[start of Given data]

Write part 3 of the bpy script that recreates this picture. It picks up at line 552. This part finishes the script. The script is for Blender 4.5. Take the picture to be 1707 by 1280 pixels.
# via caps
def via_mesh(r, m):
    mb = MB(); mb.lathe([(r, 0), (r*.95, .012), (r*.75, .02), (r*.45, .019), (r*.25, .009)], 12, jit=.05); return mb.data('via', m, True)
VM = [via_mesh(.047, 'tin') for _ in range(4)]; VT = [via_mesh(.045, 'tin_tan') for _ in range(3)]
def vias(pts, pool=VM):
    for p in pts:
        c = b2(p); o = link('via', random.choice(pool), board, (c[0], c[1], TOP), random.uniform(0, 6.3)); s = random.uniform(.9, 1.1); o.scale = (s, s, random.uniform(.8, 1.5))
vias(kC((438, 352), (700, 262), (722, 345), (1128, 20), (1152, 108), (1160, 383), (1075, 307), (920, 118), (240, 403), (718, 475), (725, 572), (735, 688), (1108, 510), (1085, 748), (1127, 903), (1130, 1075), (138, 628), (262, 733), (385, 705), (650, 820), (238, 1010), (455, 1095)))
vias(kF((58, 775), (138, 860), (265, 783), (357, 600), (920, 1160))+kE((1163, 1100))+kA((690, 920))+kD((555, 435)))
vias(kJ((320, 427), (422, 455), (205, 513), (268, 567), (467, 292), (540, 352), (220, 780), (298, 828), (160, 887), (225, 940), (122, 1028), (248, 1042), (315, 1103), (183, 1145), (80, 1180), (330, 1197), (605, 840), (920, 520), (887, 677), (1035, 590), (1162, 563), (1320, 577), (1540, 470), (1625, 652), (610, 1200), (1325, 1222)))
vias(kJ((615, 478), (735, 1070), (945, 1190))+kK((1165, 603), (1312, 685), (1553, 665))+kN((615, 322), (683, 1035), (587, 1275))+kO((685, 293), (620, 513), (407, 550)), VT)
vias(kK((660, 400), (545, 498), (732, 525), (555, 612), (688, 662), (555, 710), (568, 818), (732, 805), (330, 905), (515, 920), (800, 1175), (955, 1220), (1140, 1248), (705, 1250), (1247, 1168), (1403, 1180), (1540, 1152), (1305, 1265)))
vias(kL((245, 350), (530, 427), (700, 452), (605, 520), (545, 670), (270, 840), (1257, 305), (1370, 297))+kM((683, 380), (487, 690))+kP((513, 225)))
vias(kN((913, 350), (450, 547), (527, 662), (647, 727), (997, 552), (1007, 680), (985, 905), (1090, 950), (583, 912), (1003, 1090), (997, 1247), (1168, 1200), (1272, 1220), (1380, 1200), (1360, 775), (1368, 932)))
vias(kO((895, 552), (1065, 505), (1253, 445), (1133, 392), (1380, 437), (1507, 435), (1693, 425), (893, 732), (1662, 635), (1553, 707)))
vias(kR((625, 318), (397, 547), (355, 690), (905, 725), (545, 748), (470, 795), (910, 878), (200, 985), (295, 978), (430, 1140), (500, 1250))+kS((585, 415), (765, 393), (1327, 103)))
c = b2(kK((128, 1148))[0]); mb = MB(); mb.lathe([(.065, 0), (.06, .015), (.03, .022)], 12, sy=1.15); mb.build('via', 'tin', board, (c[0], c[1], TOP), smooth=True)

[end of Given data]

From the preceding material, extract every line exactly.

Solution for this exercise -
Write part 3 of the bpy script that recreates this picture. It picks up at line 552. This part finishes the script. The script is for Blender 4.5. Take the picture to be 1707 by 1280 pixels.
# via caps
def via_mesh(r, m):
    mb = MB(); mb.lathe([(r, 0), (r*.95, .012), (r*.75, .02), (r*.45, .019), (r*.25, .009)], 12, jit=.05); return mb.data('via', m, True)
VM = [via_mesh(.047, 'tin') for _ in range(4)]; VT = [via_mesh(.045, 'tin_tan') for _ in range(3)]
def vias(pts, pool=VM):
    for p in pts:
        c = b2(p); o = link('via', random.choice(pool), board, (c[0], c[1], TOP), random.uniform(0, 6.3)); s = random.uniform(.9, 1.1); o.scale = (s, s, random.uniform(.8, 1.5))
vias(kC((438, 352), (700, 262), (722, 345), (1128, 20), (1152, 108), (1160, 383), (1075, 307), (920, 118), (240, 403), (718, 475), (725, 572), (735, 688), (1108, 510), (1085, 748), (1127, 903), (1130, 1075), (138, 628), (262, 733), (385, 705), (650, 820), (238, 1010), (455, 1095)))
vias(kF((58, 775), (138, 860), (265, 783), (357, 600), (920, 1160))+kE((1163, 1100))+kA((690, 920))+kD((555, 435)))
vias(kJ((320, 427), (422, 455), (205, 513), (268, 567), (467, 292), (540, 352), (220, 780), (298, 828), (160, 887), (225, 940), (122, 1028), (248, 1042), (315, 1103), (183, 1145), (80, 1180), (330, 1197), (605, 840), (920, 520), (887, 677), (1035, 590), (1162, 563), (1320, 577), (1540, 470), (1625, 652), (610, 1200), (1325, 1222)))
vias(kJ((615, 478), (735, 1070), (945, 1190))+kK((1165, 603), (1312, 685), (1553, 665))+kN((615, 322), (683, 1035), (587, 1275))+kO((685, 293), (620, 513), (407, 550)), VT)
vias(kK((660, 400), (545, 498), (732, 525), (555, 612), (688, 662), (555, 710), (568, 818), (732, 805), (330, 905), (515, 920), (800, 1175), (955, 1220), (1140, 1248), (705, 1250), (1247, 1168), (1403, 1180), (1540, 1152), (1305, 1265)))
vias(kL((245, 350), (530, 427), (700, 452), (605, 520), (545, 670), (270, 840), (1257, 305), (1370, 297))+kM((683, 380), (487, 690))+kP((513, 225)))
vias(kN((913, 350), (450, 547), (527, 662), (647, 727), (997, 552), (1007, 680), (985, 905), (1090, 950), (583, 912), (1003, 1090), (997, 1247), (1168, 1200), (1272, 1220), (1380, 1200), (1360, 775), (1368, 932)))
vias(kO((895, 552), (1065, 505), (1253, 445), (1133, 392), (1380, 437), (1507, 435), (1693, 425), (893, 732), (1662, 635), (1553, 707)))
vias(kR((625, 318), (397, 547), (355, 690), (905, 725), (545, 748), (470, 795), (910, 878), (200, 985), (295, 978), (430, 1140), (500, 1250))+kS((585, 415), (765, 393), (1327, 103)))
c = b2(kK((128, 1148))[0]); mb = MB(); mb.lathe([(.065, 0), (.06, .015), (.03, .022)], 12, sy=1.15); mb.build('via', 'tin', board, (c[0], c[1], TOP), smooth=True)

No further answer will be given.